## Objective
The required output is the block of lines from the line with "Recreate this scene" to the line with "COL = sc.collection", endpoints included and pictures omitted.

====

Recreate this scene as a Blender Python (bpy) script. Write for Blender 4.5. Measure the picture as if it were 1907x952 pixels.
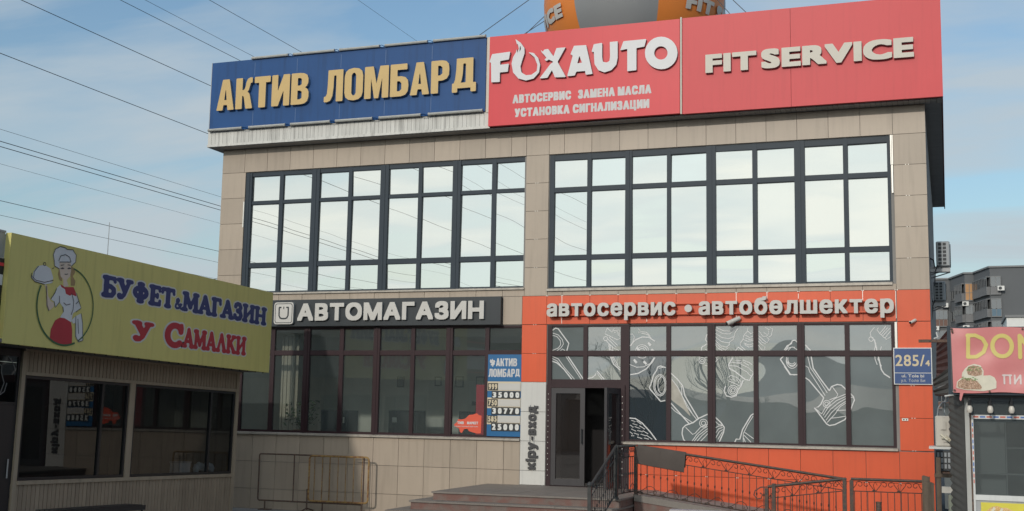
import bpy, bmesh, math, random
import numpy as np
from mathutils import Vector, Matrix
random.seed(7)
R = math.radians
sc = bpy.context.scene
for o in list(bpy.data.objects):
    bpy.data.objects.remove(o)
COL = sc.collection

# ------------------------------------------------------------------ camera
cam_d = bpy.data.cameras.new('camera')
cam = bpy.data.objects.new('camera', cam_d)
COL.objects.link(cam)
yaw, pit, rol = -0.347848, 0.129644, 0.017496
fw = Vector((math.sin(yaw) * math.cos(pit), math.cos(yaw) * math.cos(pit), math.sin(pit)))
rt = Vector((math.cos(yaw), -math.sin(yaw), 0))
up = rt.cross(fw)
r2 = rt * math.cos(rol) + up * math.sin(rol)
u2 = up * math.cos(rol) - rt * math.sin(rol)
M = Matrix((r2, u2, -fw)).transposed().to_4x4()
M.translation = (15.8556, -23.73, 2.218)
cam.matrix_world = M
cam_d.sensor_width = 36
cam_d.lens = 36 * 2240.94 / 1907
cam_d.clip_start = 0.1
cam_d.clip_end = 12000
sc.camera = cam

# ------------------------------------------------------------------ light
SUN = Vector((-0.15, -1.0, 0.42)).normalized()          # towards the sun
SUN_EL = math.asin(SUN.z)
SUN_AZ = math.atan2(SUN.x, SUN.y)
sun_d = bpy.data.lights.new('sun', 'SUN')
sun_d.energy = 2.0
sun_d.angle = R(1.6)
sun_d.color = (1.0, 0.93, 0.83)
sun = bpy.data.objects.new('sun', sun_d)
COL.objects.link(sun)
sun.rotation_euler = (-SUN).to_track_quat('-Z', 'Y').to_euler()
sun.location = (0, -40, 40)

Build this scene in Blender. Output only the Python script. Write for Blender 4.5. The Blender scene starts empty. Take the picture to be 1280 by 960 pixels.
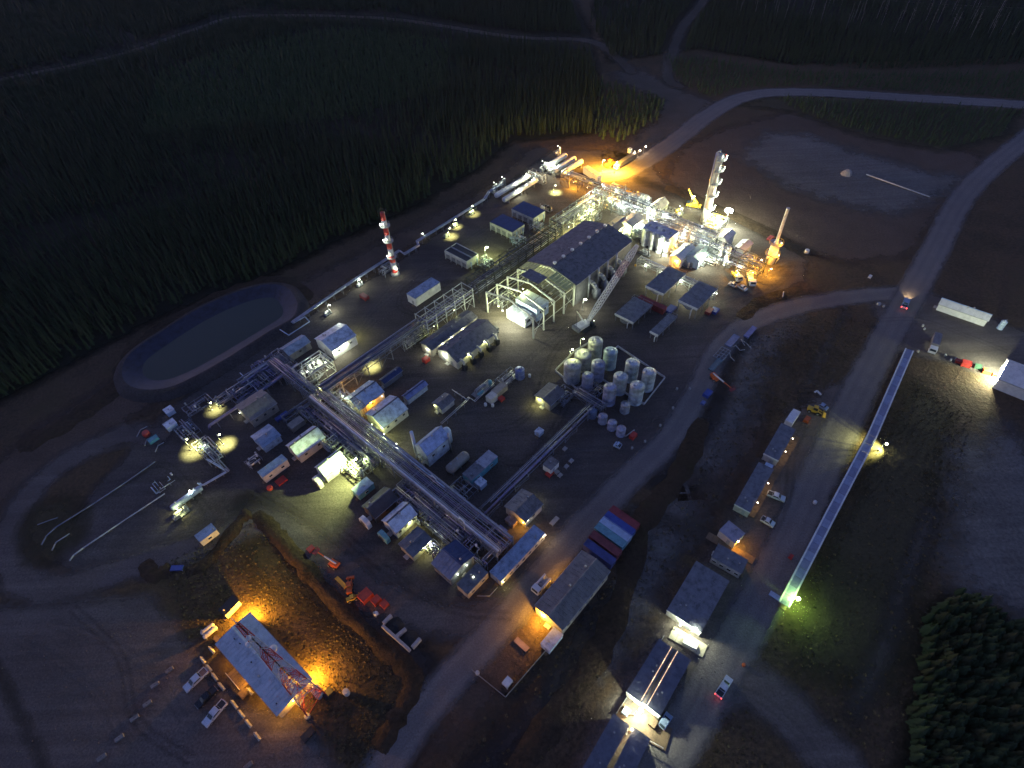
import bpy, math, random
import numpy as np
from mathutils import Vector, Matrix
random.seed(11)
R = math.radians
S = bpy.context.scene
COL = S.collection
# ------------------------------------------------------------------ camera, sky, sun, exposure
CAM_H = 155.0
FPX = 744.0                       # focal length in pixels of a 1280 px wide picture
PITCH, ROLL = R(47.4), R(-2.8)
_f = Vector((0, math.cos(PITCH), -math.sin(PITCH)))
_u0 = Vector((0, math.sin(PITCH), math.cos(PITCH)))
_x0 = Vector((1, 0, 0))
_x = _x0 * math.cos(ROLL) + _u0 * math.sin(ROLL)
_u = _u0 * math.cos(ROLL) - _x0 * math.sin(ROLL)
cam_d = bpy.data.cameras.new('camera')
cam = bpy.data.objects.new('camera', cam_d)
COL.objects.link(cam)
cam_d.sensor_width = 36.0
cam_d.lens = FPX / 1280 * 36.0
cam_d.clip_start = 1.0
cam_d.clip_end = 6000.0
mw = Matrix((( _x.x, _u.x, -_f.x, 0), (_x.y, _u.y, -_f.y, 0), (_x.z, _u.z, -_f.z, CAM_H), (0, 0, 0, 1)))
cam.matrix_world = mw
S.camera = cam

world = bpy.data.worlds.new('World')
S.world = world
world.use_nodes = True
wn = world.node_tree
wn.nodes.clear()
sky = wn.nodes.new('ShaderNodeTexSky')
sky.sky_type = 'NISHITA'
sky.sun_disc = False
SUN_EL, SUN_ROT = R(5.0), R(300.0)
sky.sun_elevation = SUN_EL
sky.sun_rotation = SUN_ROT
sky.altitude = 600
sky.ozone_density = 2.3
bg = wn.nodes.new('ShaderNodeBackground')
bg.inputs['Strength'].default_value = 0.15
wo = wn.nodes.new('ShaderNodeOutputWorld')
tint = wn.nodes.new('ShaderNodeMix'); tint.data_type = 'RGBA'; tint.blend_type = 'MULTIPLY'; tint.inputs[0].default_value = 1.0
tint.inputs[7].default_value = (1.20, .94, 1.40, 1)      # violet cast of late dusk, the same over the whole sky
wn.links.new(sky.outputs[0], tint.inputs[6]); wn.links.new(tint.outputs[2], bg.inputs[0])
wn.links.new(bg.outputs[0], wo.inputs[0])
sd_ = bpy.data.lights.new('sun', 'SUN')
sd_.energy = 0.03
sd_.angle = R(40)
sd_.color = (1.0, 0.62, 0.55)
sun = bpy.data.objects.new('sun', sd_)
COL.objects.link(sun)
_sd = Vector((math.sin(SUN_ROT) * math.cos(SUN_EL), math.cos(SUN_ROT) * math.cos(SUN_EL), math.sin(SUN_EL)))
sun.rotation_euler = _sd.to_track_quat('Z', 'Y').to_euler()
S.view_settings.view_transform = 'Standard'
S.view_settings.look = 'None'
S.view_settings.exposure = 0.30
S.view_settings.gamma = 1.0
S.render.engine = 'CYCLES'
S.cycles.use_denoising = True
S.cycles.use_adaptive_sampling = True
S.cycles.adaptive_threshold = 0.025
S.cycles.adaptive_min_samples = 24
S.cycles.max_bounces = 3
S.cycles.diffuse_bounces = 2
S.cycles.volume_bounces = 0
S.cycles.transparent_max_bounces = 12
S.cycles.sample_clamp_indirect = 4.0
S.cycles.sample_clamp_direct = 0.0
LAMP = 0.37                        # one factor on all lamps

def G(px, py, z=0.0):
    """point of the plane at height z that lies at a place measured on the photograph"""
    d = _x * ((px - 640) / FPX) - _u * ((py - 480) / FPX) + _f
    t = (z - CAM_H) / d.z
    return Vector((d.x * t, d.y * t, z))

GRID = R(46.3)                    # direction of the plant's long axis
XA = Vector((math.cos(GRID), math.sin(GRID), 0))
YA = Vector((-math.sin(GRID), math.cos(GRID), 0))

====

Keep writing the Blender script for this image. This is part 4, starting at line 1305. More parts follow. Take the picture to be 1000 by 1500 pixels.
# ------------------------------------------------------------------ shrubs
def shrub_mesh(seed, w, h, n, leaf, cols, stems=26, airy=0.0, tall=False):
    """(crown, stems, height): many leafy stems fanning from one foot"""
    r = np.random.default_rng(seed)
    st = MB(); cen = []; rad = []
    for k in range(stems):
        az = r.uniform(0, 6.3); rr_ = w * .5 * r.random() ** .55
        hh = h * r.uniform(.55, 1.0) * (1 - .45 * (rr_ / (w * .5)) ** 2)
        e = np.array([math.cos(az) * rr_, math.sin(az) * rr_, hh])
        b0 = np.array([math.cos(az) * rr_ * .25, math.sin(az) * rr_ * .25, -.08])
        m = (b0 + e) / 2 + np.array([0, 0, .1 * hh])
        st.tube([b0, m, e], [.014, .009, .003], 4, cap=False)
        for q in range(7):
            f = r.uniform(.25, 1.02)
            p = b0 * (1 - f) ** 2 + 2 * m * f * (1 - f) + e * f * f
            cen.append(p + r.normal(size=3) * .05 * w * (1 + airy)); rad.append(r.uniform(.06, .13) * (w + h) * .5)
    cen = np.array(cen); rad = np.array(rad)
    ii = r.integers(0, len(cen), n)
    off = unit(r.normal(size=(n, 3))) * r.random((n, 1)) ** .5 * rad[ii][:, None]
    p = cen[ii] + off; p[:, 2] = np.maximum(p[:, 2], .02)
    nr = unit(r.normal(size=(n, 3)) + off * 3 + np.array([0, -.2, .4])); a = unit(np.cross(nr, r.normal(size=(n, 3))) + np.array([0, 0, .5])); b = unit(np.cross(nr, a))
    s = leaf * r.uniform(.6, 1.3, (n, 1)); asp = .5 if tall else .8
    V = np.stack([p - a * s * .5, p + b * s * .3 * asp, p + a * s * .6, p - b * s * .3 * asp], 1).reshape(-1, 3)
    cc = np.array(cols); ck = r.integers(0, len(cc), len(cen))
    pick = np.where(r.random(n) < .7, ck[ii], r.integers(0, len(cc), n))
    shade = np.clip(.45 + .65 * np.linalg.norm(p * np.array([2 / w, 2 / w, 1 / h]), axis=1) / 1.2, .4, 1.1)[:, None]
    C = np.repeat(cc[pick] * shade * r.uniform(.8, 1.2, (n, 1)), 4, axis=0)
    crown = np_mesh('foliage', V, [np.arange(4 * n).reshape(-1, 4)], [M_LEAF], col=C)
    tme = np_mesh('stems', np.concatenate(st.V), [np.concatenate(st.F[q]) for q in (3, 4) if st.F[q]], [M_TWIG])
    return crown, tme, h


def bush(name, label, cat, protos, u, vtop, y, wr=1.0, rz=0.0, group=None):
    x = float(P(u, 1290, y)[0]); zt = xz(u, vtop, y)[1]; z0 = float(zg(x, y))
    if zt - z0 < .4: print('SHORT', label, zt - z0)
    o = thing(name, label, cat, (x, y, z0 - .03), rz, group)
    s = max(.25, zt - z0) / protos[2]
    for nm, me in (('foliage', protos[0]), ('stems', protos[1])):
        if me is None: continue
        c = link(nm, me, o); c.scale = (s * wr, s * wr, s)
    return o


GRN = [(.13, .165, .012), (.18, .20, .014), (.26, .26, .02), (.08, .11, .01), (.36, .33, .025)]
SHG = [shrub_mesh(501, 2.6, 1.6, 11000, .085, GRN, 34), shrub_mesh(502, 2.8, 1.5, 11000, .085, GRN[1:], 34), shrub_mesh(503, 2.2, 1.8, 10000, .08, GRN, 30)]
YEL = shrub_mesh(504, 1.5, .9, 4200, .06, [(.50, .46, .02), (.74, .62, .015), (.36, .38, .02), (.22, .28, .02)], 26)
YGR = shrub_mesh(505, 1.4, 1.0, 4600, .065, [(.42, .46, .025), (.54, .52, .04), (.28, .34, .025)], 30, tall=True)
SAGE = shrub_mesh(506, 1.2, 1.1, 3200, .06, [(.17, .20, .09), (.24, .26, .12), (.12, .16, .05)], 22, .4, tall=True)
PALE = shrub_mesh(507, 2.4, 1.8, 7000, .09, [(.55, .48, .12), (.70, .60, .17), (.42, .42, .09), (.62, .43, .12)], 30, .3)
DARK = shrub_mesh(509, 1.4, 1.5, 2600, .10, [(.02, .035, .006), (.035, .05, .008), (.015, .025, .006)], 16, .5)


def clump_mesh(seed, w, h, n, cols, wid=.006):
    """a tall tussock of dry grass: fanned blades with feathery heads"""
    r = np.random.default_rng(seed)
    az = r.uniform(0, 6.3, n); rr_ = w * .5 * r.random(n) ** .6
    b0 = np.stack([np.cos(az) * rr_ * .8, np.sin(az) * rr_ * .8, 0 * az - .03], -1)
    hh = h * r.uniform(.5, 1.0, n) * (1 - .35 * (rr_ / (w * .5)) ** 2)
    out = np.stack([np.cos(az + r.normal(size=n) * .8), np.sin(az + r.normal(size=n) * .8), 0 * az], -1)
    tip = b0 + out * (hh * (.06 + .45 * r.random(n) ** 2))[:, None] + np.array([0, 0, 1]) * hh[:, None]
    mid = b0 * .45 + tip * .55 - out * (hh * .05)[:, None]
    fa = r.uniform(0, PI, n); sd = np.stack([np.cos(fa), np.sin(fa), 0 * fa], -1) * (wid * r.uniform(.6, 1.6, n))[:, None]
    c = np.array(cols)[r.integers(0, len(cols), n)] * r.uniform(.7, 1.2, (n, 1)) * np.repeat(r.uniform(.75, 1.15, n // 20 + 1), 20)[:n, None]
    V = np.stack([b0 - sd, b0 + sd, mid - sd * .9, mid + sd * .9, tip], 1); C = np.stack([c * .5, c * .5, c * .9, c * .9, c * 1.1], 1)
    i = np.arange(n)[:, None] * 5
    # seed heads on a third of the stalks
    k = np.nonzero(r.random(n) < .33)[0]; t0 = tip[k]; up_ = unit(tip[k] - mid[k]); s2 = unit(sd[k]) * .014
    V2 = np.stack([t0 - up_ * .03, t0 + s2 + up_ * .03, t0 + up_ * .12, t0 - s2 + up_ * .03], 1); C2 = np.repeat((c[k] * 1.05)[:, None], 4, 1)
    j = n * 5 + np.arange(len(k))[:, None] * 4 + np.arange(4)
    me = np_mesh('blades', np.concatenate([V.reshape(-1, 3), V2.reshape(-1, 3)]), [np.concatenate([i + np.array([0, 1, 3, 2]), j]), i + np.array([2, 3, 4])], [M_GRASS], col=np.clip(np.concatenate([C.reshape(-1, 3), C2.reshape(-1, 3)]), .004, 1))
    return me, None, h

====

## Problem solution
Recreate this scene as a Blender Python (bpy) script. Write for Blender 4.5. Measure the picture as if it were 1907x952 pixels.
import bpy, bmesh, math, random
import numpy as np
from mathutils import Vector, Matrix
random.seed(7)
R = math.radians
sc = bpy.context.scene
for o in list(bpy.data.objects):
    bpy.data.objects.remove(o)
COL = sc.collection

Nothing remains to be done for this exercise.